I don’t have kids. I like kids, and probably someday I will want some of my own, but I’m not in a hurry. I have lots of life to live still. Thankfully, I am still in the phase of my life where most of my friends are getting engaged and married, not yet having babies, so there haven’t been too many instances where I “just couldn’t understand”. Almost two years ago, however, one of my closest friends gave birth to a beautiful baby boy – and I wondered what it would mean to be The Childless Friend.

We had grown very close in the two years we had known each other, as she and her husband lived in the top floor apartment of the house where I occupied the basement. We bonded over our shared love of our dogs, and she made my first few months in a strange and often unfriendly city so much better. I was a bit worried that with the new baby our friendship would change, that she wouldn’t really want me around anymore or feel she had anything in common with me. The majority of her closest friends already had kids, and they were great for sharing advice, passing down baby items, and generally putting her mind at ease. What did I have to offer in that department?

As it turns out, I had one very important thing most of her mom friends did not – time. With her husband often not getting home from work until 6PM or later, long days alone with her baby became my friend’s reality. She always kept a positive attitude, but she had previously been an incredibly social person. She was doing her best to get out to Mommy Groups and take baby and dog for walks, but I saw her becoming exhausted. One day I asked if she would like me to come up to their apartment when I got home from work, usually around 4PM and just help out in any way she needed until her husband came home. She hugged me, and told me that would be amazing.

And so it began that I would go upstairs a few times a week, sometimes just holding the baby so she could shower and do dishes and feel normal again. Sometimes I just took the dog for a walk so she could deal with a cranky baby without worrying about neglecting her fur-baby. Almost every time, though, we chatted while I sat in their living room doing what little I could to help her out. I think the conversation was as important to her as whatever I was doing.

She helped me, too. Her son was the first baby I ever held in my arms, and she didn’t know it when she happily handed him over to me. She didn’t get nervous when I told her, she never acted like I might not know what I was doing, and I was very shortly dubbed Auntie JoJo.auntie-jojo-1 I have a very special place in my heart for her now-toddler son, and it is because she allowed me to feel like I was an active part of his life, not just some strange other-person who wouldn’t want to be around him.

We have since both moved, living in opposite sides of our large city, and we don’t see each other nearly as much as we would like. I have babysat for her and her husband on multiple occasions though, and my heart nearly melted when I was informed I was one of only a few people they would trust to look after their child. Me, The Childless Friend.

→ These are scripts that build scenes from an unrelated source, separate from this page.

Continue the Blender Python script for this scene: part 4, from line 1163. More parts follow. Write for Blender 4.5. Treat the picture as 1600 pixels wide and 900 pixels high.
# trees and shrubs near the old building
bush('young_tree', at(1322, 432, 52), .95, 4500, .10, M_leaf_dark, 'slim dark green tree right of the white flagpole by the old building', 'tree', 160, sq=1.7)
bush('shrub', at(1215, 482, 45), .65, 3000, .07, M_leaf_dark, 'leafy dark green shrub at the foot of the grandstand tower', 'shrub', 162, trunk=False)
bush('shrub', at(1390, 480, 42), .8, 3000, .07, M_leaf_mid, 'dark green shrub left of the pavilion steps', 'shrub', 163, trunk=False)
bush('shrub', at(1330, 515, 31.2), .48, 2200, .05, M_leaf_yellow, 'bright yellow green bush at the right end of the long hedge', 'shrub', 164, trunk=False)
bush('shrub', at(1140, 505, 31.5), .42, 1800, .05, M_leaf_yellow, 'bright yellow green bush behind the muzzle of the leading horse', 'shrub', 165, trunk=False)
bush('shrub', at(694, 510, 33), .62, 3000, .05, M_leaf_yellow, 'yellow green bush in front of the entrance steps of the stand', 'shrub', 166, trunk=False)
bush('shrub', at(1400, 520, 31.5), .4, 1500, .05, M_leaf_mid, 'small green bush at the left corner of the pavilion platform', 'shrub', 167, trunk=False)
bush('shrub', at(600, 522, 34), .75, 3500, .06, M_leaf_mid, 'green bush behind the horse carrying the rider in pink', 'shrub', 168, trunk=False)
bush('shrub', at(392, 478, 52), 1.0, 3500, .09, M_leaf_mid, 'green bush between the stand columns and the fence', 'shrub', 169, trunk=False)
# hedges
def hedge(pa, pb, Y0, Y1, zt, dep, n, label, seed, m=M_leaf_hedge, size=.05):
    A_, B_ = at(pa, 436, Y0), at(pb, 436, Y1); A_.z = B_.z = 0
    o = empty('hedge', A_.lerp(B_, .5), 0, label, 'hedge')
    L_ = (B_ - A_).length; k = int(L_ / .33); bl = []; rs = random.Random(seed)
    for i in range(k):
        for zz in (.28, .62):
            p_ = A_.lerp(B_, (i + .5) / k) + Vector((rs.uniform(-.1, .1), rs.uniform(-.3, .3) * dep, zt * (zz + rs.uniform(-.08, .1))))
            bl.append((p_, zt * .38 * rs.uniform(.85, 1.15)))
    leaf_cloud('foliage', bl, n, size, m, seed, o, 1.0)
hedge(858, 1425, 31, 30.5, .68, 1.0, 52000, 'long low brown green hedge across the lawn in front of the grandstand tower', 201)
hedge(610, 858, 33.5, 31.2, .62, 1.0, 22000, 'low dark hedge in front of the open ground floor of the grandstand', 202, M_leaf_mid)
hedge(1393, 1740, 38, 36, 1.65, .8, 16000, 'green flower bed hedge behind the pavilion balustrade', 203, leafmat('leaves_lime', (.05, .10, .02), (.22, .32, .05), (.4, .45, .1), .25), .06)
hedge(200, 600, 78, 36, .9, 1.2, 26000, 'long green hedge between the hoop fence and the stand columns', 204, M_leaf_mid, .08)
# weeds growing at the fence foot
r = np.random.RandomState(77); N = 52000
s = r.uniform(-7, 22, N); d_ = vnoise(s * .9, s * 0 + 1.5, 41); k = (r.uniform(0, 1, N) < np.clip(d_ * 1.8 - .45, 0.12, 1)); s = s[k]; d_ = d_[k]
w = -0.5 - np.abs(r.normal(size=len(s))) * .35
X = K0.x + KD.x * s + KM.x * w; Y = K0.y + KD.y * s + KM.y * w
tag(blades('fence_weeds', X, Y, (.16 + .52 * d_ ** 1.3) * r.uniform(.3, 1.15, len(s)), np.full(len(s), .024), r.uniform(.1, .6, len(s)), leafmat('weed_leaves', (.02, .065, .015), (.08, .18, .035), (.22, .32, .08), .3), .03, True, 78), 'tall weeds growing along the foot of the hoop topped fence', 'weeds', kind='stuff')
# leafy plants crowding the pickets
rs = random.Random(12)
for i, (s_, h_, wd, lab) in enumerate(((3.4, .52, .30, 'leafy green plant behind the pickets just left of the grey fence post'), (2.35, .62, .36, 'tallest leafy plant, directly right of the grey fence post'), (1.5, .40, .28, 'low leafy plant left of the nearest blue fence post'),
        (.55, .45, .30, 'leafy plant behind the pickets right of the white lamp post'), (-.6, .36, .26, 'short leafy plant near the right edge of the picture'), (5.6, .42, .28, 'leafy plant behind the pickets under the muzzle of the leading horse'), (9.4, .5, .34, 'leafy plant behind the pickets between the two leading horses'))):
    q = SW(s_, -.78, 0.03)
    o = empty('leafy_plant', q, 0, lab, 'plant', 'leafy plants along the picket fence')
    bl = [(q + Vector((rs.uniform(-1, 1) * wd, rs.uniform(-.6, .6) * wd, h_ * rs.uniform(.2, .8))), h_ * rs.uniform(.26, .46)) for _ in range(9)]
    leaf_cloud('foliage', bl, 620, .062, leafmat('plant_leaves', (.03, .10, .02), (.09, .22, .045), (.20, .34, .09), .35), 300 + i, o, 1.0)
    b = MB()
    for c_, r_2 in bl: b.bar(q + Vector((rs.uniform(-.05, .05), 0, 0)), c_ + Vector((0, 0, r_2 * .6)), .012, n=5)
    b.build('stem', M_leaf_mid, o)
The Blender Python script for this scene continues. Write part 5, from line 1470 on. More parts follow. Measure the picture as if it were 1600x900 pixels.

So my message is this – never underestimate the value of The Childless Friend, whether you are one or you have one. If you are one, offer up your time to help out in ways that have nothing to do with actual parenting. Shovel a driveway, offer to vacuum, bring over a meal – things that allow the parents to focus on the parenting. If you have a Childless Friend, embrace them. Allow them to help where they can, and don’t feel nervous that they don’t know what they are doing, all you have to do is tell them. The best part of The Childless Friend is they won’t (hopefully) dole out unwanted parenting advice or pass judgment on how you are choosing to raise your child. Instead, they will just follow your lead, assume you know better than them, and help where you need it. Now, isn’t that a nice feeling?